Le borse di studio non sono un privilegio, sono un diritto

Massimiliano Ay, Partito Comunista

 

Di fronte ad una situazione finanziaria non più critica come negli anni passati (quantomeno stando a quello che la maggioranza del parlamento e il governo insistevano nel voler far credere tramite la politica delle “casse vuote”) sarebbe stato il caso di rafforzare il sostegno finanziario al diritto allo studio, su cui in passato si è risparmiato in maniera inopportuna.

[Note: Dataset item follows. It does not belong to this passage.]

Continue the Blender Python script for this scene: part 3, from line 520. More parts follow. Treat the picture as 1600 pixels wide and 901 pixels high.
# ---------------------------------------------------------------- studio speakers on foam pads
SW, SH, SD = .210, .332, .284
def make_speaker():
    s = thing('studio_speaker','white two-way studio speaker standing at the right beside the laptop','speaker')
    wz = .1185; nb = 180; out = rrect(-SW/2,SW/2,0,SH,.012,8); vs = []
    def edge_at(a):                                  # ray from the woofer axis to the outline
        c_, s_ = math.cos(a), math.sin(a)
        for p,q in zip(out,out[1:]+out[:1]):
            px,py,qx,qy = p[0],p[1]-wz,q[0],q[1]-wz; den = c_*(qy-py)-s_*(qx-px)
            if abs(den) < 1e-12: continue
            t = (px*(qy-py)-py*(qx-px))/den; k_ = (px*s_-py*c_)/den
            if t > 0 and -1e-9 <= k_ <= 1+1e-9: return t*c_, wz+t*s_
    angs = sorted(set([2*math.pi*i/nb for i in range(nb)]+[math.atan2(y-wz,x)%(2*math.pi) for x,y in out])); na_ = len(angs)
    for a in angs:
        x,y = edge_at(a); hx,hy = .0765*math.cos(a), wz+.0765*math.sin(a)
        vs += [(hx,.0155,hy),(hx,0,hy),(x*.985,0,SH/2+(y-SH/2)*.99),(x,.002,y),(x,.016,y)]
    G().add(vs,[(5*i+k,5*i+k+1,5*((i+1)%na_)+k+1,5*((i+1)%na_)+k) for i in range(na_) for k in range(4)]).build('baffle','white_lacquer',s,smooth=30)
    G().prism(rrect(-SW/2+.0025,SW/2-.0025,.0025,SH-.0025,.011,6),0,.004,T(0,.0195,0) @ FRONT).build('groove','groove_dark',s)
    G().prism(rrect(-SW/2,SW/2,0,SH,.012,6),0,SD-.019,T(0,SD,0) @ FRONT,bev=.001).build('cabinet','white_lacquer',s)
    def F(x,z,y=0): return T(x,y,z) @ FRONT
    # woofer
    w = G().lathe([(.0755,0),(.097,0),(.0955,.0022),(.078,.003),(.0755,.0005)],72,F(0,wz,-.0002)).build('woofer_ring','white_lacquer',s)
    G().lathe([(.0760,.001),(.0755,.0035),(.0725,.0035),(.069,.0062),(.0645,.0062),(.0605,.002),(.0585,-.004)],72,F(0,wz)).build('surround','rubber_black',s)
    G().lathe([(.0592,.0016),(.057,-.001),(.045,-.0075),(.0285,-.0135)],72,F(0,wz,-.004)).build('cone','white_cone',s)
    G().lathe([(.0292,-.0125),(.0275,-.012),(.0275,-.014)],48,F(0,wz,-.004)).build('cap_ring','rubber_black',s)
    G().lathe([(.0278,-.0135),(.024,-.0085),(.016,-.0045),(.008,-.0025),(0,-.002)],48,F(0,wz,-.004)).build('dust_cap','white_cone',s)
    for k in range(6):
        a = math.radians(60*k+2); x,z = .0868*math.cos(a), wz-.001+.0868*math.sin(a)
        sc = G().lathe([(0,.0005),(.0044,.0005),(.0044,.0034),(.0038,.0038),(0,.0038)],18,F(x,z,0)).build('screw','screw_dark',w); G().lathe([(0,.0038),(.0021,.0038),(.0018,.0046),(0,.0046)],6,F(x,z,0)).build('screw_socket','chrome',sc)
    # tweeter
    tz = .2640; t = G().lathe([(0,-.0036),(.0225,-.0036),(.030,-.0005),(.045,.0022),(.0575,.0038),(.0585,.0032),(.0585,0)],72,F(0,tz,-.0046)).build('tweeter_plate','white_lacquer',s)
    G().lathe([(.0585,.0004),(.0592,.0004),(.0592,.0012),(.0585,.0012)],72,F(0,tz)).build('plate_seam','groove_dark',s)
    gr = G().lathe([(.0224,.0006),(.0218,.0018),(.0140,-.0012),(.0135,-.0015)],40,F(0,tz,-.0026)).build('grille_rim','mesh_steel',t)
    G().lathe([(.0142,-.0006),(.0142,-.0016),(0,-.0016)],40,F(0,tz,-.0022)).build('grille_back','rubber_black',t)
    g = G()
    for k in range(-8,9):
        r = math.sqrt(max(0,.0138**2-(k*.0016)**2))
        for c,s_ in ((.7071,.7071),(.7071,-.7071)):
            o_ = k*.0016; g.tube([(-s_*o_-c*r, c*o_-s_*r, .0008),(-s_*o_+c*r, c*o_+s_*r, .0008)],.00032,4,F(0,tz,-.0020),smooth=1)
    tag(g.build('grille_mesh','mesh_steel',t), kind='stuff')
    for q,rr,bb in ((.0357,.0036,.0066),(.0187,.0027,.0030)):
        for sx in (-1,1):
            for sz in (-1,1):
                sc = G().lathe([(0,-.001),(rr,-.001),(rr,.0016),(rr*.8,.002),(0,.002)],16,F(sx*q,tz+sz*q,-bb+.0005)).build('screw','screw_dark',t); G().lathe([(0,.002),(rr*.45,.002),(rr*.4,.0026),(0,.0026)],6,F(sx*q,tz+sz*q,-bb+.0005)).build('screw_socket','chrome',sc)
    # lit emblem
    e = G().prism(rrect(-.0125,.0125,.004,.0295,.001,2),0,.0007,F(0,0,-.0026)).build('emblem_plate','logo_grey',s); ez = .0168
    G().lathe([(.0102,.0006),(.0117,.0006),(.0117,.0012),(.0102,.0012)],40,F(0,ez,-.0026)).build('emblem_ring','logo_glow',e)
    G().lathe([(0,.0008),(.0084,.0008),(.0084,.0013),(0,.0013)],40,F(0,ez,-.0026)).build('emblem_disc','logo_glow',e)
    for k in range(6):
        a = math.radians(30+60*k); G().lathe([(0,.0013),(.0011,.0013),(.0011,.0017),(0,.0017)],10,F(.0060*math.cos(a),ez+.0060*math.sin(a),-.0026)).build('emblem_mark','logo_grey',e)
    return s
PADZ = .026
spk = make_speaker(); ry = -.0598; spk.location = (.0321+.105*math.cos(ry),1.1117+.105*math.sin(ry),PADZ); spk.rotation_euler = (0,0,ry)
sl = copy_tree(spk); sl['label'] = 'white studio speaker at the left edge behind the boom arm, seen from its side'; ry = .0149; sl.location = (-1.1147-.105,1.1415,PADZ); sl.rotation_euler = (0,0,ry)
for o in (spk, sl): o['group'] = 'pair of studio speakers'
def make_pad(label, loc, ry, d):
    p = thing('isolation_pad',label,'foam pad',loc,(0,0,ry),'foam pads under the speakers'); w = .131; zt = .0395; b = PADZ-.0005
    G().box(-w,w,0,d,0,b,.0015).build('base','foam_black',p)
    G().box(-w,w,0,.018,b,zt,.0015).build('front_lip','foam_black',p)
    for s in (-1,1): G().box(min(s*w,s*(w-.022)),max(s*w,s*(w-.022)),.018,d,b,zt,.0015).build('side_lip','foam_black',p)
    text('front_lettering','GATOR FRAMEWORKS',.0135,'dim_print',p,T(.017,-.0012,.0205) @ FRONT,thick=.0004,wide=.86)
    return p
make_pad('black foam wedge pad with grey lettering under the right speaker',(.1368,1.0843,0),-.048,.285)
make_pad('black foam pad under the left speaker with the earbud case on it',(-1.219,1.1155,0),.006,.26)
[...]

Era questo l’auspicio che avevo espresso in occasione del voto sull’ultimo Preventivo del Cantone, ribadendo la posizione del Partito Comunista volta ad abrogare la conversione delle borse di studio in prestiti, una scelta che avrebbe garantito una mobilità sociale maggiore.

 

Il Consiglio di Stato, su proposta del DECS guidato da Manuele Bertoli, era poi andato nella giusta direzione dando seguito almeno parzialmente a quanto rivendicato con la petizione lanciata dal Sindacato Indipendente degli Studenti e Apprendisti (SISA) e corredata di oltre duemila firme, aumentando il tetto massimo per gli aiuti allo studio e riducendo da un terzo a un decimo la quota da restituire allo Stato dopo un master. Purtroppo, terminata la campagna elettorale, i partiti borghesi hanno preferito sfiduciare i loro stessi Consiglieri di Stato con la solita ambiguità: accanto a una condivisibile decisione relativa all’estensione del limite massimo delle borse di studio a 20’000 franchi annui, si peggiora, e di tanto, un altro aspetto, aumentando la quota di restituzione dei contributi ottenuti per un master.

 

La maggioranza composta dai partiti borghesi spinge insomma a identificare come privilegi quelli che invece sono diritti, pretendendo che si richieda a chi beneficia di una borsa di studio “una responsabilizzazione”, la quale invece non va evidentemente pretesa da chi di soldi ne ha a sufficienza. La Costituzione del nostro Paese sancisce il diritto allo studio, ma il diritto allo studio non esiste, come non esiste l’uguaglianza di possibilità, se lo Stato non interviene per sopperire alle iniquità con cui ampia parte della popolazione è confrontata nella nostra società. E questo, si badi bene, era un principio dei primi liberali-radicali di questo Cantone!

 

Gli studenti che richiedono una borsa – spiega bene il SISA – “non cercano regali da parte dello Stato ma semplicemente di far valere un proprio diritto”. In conclusione mi si permetta un cenno alla fastidiosa retorica moralista della maggioranza parlamentare sulla “buona abitudine di svolgere qualche lavoretto a fianco del tempo trascorso sui banchi”: ma quale buona abitudine? Si deve parlare di necessità, perché altrimenti non si arriva a fine mese! A dover praticare questa “buona abitudine” sono però solo gli studenti che non hanno sufficienti disponibilità finanziarie e provengono da famiglie di origine sociale più debole. Questo è un modo retoricamente bello per giustificare le disparità di classe che continuano ad attraversare questo Paese e che non si vuole affrontare sul serio, neanche quando i soldi ci sono! C’è chi si può dedicare solo agli studi e chi no, chi deve pensare al proprio sostentamento, a far quadrare i conti e magari anche preoccuparsi del proprio indebitamento con lo Stato al termine dell’università con conseguenze anche sui risultati scolastici.

 

La si finisca con il riempirsi la bocca di proclami sull’utilità dell’istruzione durante la campagna elettorale, se poi ogni volta che si potrebbe fare qualcosa per la democratizzazione degli studi, si tira il freno a mano.